Separately, Fidelity said its $41 billion Contrafund trimmed its technology sector holdings to 18.9
percent at the end of March from 26.3 percent in January.

Magellan, which is closed to most new investors, outperformed the S&P500 Index in 1998, with a
33.63 percent return. The S&P500 Index returned 28.7 percent in 1998.

It continued to outperform the market index. Magellan posted gains of 9.7 percent, while the S&P500
was up 7.62 percent through April 15.

Because of its size and its legacy of star managers, Magellan's moves are closely watched by investors
and analysts. Stansky's predecessor's include fund gurus Peter Lynch and Jeffrey Vinik.

''From a guy who is one of Wall Street's best technology buyers and sellers, this is a cautionary sign,''
said Lowell. ''Stansky has taken his foot off the gas.''

Tight competition and an inability to raise prices have cut into earnings at computer firms, a trend
analysts said is likely behind Stansky's strategy.

Investors grew worried about Intel's revenues this week after Compaq Computer Corp. (NYSE:CPQ -
news), Intel's largest customers, said it would report sales far short of analysts' expectations.

Magellan was joined by Fidelity's Contrafund and Growth and Income fund in trimming tech stocks.

Fidelity's biggest funds also added energy stocks, which like financial services firms, tend to have more
''reasonable'' evaluations, O'Leary said.




To: TCGNJ who wrote (79437)4/18/1999 9:31:00 PM
From: Ibexx  Respond to of 186894
 
TCGNJ,

Re. Contrarian signs

As a long term investors, I am a contrarian; however, as an occasional option trader, I would ride with the tide--or roll with the punches, to be more graphic. :-)

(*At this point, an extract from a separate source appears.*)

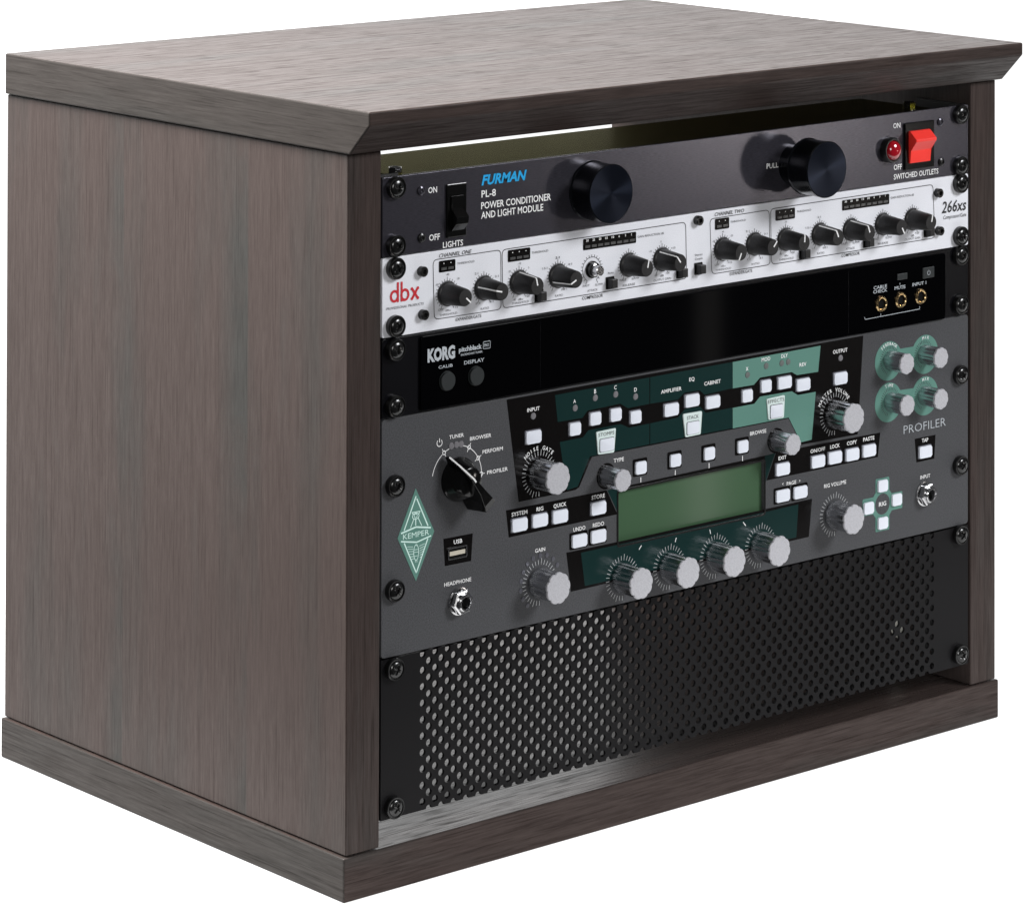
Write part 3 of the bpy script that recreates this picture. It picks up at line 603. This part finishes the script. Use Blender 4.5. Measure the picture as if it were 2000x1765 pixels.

Magellan's previous helmsmen had not always made the correct market calls (Peter Lynch didn't believe in market timing, Vinnie what-is-his-name had the biggest goof in 1996-97 and was fired. The current Robert Stansky had a luck-warm performance record last year). Thus I would not abide by his calls like life and death. Short-term, there will be ripples caused by their actions. No doubt about that.